• _EXERCISE_:
Quote, verbatim, all material below, without pictures.

## START

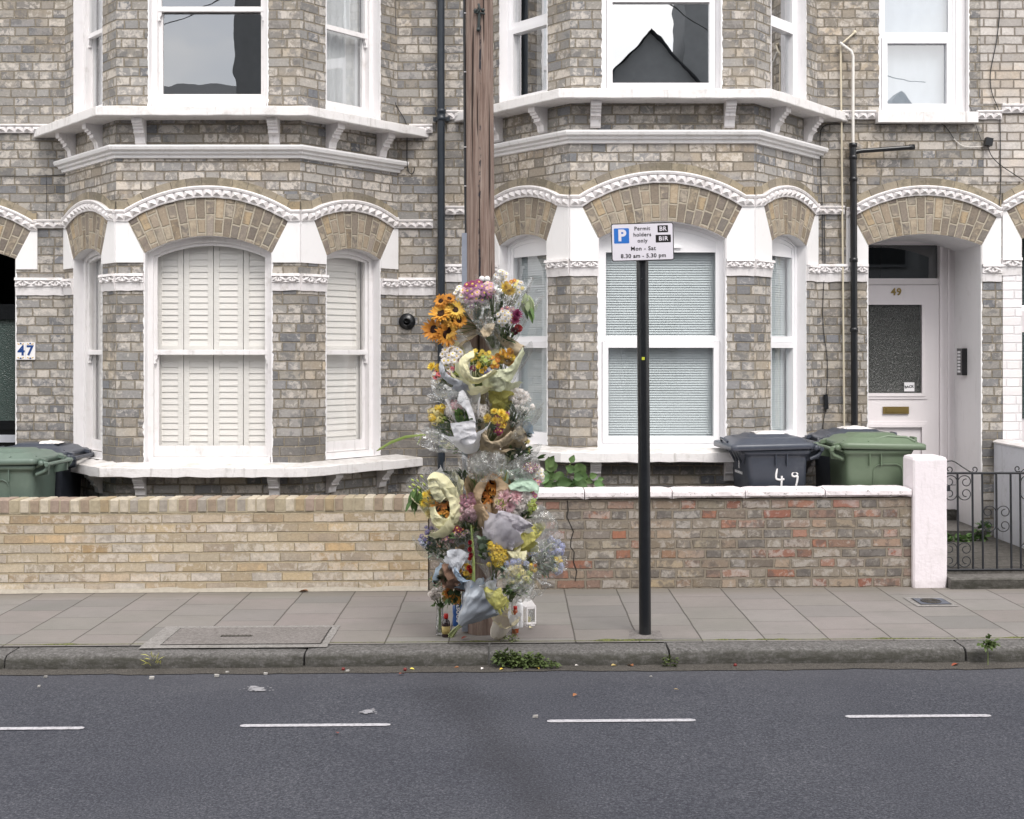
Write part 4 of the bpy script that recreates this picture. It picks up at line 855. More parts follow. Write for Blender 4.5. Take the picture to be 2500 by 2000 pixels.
# ------------------------------------------------------------------ houses across the street (seen as reflections)
def opp_house(x0, x1, gx, gw, zr, zg_, chim, label, dark):
    T = thing('terraced_house', label, 'house', ((x0 + x1) / 2, -3.2, 0), 'houses on the opposite side, reflected in the panes')
    mb = MB(); mb.face([(x1, -3, 0), (x0, -3, 0), (x0, -3, 5.9), (x1, -3, 5.9)]); mb.face([(x0, -11, 0), (x1, -11, 0), (x1, -11, 5.9), (x0, -11, 5.9)]); mb.face([(x0, -3, 0), (x0, -11, 0), (x0, -11, 5.9), (x0, -7, zr), (x0, -3, 5.9)]); mb.face([(x1, -11, 0), (x1, -3, 0), (x1, -3, 5.9), (x1, -7, zr), (x1, -11, 5.9)])
    mb.build('wall', M['opp_brick'], T)
    mb = MB(); mb.face([(x0, -2.85, 5.85), (x1, -2.85, 5.85), (x1, -7, zr + .02), (x0, -7, zr + .02)]); mb.face([(x1, -11.2, 5.8), (x0, -11.2, 5.8), (x0, -7, zr + .02), (x1, -7, zr + .02)]); rf = mb.build('roof', M['slate'], T)
    if gw:
        mb = MB(); zb = zg_ - gw * 1.12; mb.face([(gx + gw, -2.3, 0), (gx - gw, -2.3, 0), (gx - gw, -2.3, zb), (gx, -2.3, zg_), (gx + gw, -2.3, zb)]); mb.face([(gx - gw, -2.3, 0), (gx - gw, -3, 0), (gx - gw, -3, zb), (gx - gw, -2.3, zb)]); mb.face([(gx + gw, -3, 0), (gx + gw, -2.3, 0), (gx + gw, -2.3, zb), (gx + gw, -3, zb)]); mb.build('gable_bay', M['opp_brick'], T)
        mb = MB()
        for s in (-1, 1): mb.face([(gx, -2.15, zg_ + .05), (gx, -6, zg_ + .05), (gx + s * (gw + .12), -6, zb - .1), (gx + s * (gw + .12), -2.15, zb - .1)][::s])
        mb.build('gable_roof', M['slate'], T)
        for zz in (1.0, 3.6):
            mb = MB(); mb.aabb(gx - .55, gx + .55, -2.31, -2.25, zz, zz + 1.5); w = mb.build('window', M['slate'], T); slab('pane', gx - .48, gx + .48, -2.25, -2.24, zz + .07, zz + 1.43, M['room_dark'], w)
    for cx, cw, ct in chim:
        mb = MB(); mb.aabb(cx - cw, cx + cw, -4.2, -2.4, 5, ct); mb.aabb(cx - cw - .06, cx + cw + .06, -4.26, -2.34, ct, ct + .15)
        for k in (-.5, .5): mb.lathe((cx + cw * k, -3.3, ct + .15), [(.12, 0), (.09, .35), (0, .35)], 10)
        mb.build('chimney', M['opp_brick'], rf)
    return T
opp_house(-16, -8.6, -12, 1.2, 6.6, 7.8, [(-9, .4, 8.5)], 'brick house across the street opposite the far left neighbour', 1)
opp_house(-8.6, -2.6, -7.6, 0, 7.75, 7.4, [(-4.58, .62, 9.6)], 'brick house across the street mirrored under the left upper sash', 1)
opp_house(-2.6, 3.4, 2.58, 1.05, 7.85, 7.78, [(3.62, .40, 9.4)], 'brick house across the street mirrored as a dark pointed gable', 1)
opp_house(3.4, 9.0, 7.7, .8, 6.3, 6.95, [], 'brick house across the street mirrored faintly in the small upper pane', 1)
opp_house(9.0, 16, 12.5, 1.2, 6.6, 7.9, [(12, .4, 8.6)], 'brick house across the street opposite the painted house', 1)

# ------------------------------------------------------------------ front garden walls, gate pier, gate, dividing wall
def tilt_z(mb):
    mb.v = [(x, y, z + zg(x)) for x, y, z in mb.v]; return mb
YG = 10.17
def gwall(name, label, x0, x1, zt, mat, loc):
    T = thing(name, label, 'wall', loc)
    m_ = MB(); F = Pan((x0, YG), (x1, YG)); F.face(m_, [(0, -.02), (F.L, -.02), (F.L, zt), (0, zt)]); Bk = Pan((x1, YG + .215), (x0, YG + .215)); Bk.face(m_, [(0, 0), (F.L, 0), (F.L, zt), (0, zt)])
    E = Pan((x1, YG), (x1, YG + .215)); E.face(m_, [(0, -.02), (.215, -.02), (.215, zt), (0, zt)]); E2 = Pan((x0, YG + .215), (x0, YG)); E2.face(m_, [(0, -.02), (.215, -.02), (.215, zt), (0, zt)]); m_.face([(x0, YG, zt), (x1, YG, zt), (x1, YG + .215, zt), (x0, YG + .215, zt)], [(x0, YG), (x1, YG), (x1, YG + .215), (x0, YG + .215)])
    tilt_z(m_).build('brickwork', mat, T); return T
xl1 = at(1045, 0, YG).x
GW1 = gwall('garden_wall', 'yellow brick garden wall topped with bricks on edge, left of the flowers', -7.2, xl1, .605, M['gbrick'], (-3.9, YG, 0))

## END

• _THE RESULT_:
Write part 4 of the bpy script that recreates this picture. It picks up at line 855. More parts follow. Write for Blender 4.5. Take the picture to be 2500 by 2000 pixels.
# ------------------------------------------------------------------ houses across the street (seen as reflections)
def opp_house(x0, x1, gx, gw, zr, zg_, chim, label, dark):
    T = thing('terraced_house', label, 'house', ((x0 + x1) / 2, -3.2, 0), 'houses on the opposite side, reflected in the panes')
    mb = MB(); mb.face([(x1, -3, 0), (x0, -3, 0), (x0, -3, 5.9), (x1, -3, 5.9)]); mb.face([(x0, -11, 0), (x1, -11, 0), (x1, -11, 5.9), (x0, -11, 5.9)]); mb.face([(x0, -3, 0), (x0, -11, 0), (x0, -11, 5.9), (x0, -7, zr), (x0, -3, 5.9)]); mb.face([(x1, -11, 0), (x1, -3, 0), (x1, -3, 5.9), (x1, -7, zr), (x1, -11, 5.9)])
    mb.build('wall', M['opp_brick'], T)
    mb = MB(); mb.face([(x0, -2.85, 5.85), (x1, -2.85, 5.85), (x1, -7, zr + .02), (x0, -7, zr + .02)]); mb.face([(x1, -11.2, 5.8), (x0, -11.2, 5.8), (x0, -7, zr + .02), (x1, -7, zr + .02)]); rf = mb.build('roof', M['slate'], T)
    if gw:
        mb = MB(); zb = zg_ - gw * 1.12; mb.face([(gx + gw, -2.3, 0), (gx - gw, -2.3, 0), (gx - gw, -2.3, zb), (gx, -2.3, zg_), (gx + gw, -2.3, zb)]); mb.face([(gx - gw, -2.3, 0), (gx - gw, -3, 0), (gx - gw, -3, zb), (gx - gw, -2.3, zb)]); mb.face([(gx + gw, -3, 0), (gx + gw, -2.3, 0), (gx + gw, -2.3, zb), (gx + gw, -3, zb)]); mb.build('gable_bay', M['opp_brick'], T)
        mb = MB()
        for s in (-1, 1): mb.face([(gx, -2.15, zg_ + .05), (gx, -6, zg_ + .05), (gx + s * (gw + .12), -6, zb - .1), (gx + s * (gw + .12), -2.15, zb - .1)][::s])
        mb.build('gable_roof', M['slate'], T)
        for zz in (1.0, 3.6):
            mb = MB(); mb.aabb(gx - .55, gx + .55, -2.31, -2.25, zz, zz + 1.5); w = mb.build('window', M['slate'], T); slab('pane', gx - .48, gx + .48, -2.25, -2.24, zz + .07, zz + 1.43, M['room_dark'], w)
    for cx, cw, ct in chim:
        mb = MB(); mb.aabb(cx - cw, cx + cw, -4.2, -2.4, 5, ct); mb.aabb(cx - cw - .06, cx + cw + .06, -4.26, -2.34, ct, ct + .15)
        for k in (-.5, .5): mb.lathe((cx + cw * k, -3.3, ct + .15), [(.12, 0), (.09, .35), (0, .35)], 10)
        mb.build('chimney', M['opp_brick'], rf)
    return T
opp_house(-16, -8.6, -12, 1.2, 6.6, 7.8, [(-9, .4, 8.5)], 'brick house across the street opposite the far left neighbour', 1)
opp_house(-8.6, -2.6, -7.6, 0, 7.75, 7.4, [(-4.58, .62, 9.6)], 'brick house across the street mirrored under the left upper sash', 1)
opp_house(-2.6, 3.4, 2.58, 1.05, 7.85, 7.78, [(3.62, .40, 9.4)], 'brick house across the street mirrored as a dark pointed gable', 1)
opp_house(3.4, 9.0, 7.7, .8, 6.3, 6.95, [], 'brick house across the street mirrored faintly in the small upper pane', 1)
opp_house(9.0, 16, 12.5, 1.2, 6.6, 7.9, [(12, .4, 8.6)], 'brick house across the street opposite the painted house', 1)

# ------------------------------------------------------------------ front garden walls, gate pier, gate, dividing wall
def tilt_z(mb):
    mb.v = [(x, y, z + zg(x)) for x, y, z in mb.v]; return mb
YG = 10.17
def gwall(name, label, x0, x1, zt, mat, loc):
    T = thing(name, label, 'wall', loc)
    m_ = MB(); F = Pan((x0, YG), (x1, YG)); F.face(m_, [(0, -.02), (F.L, -.02), (F.L, zt), (0, zt)]); Bk = Pan((x1, YG + .215), (x0, YG + .215)); Bk.face(m_, [(0, 0), (F.L, 0), (F.L, zt), (0, zt)])
    E = Pan((x1, YG), (x1, YG + .215)); E.face(m_, [(0, -.02), (.215, -.02), (.215, zt), (0, zt)]); E2 = Pan((x0, YG + .215), (x0, YG)); E2.face(m_, [(0, -.02), (.215, -.02), (.215, zt), (0, zt)]); m_.face([(x0, YG, zt), (x1, YG, zt), (x1, YG + .215, zt), (x0, YG + .215, zt)], [(x0, YG), (x1, YG), (x1, YG + .215), (x0, YG + .215)])
    tilt_z(m_).build('brickwork', mat, T); return T
xl1 = at(1045, 0, YG).x
GW1 = gwall('garden_wall', 'yellow brick garden wall topped with bricks on edge, left of the flowers', -7.2, xl1, .605, M['gbrick'], (-3.9, YG, 0))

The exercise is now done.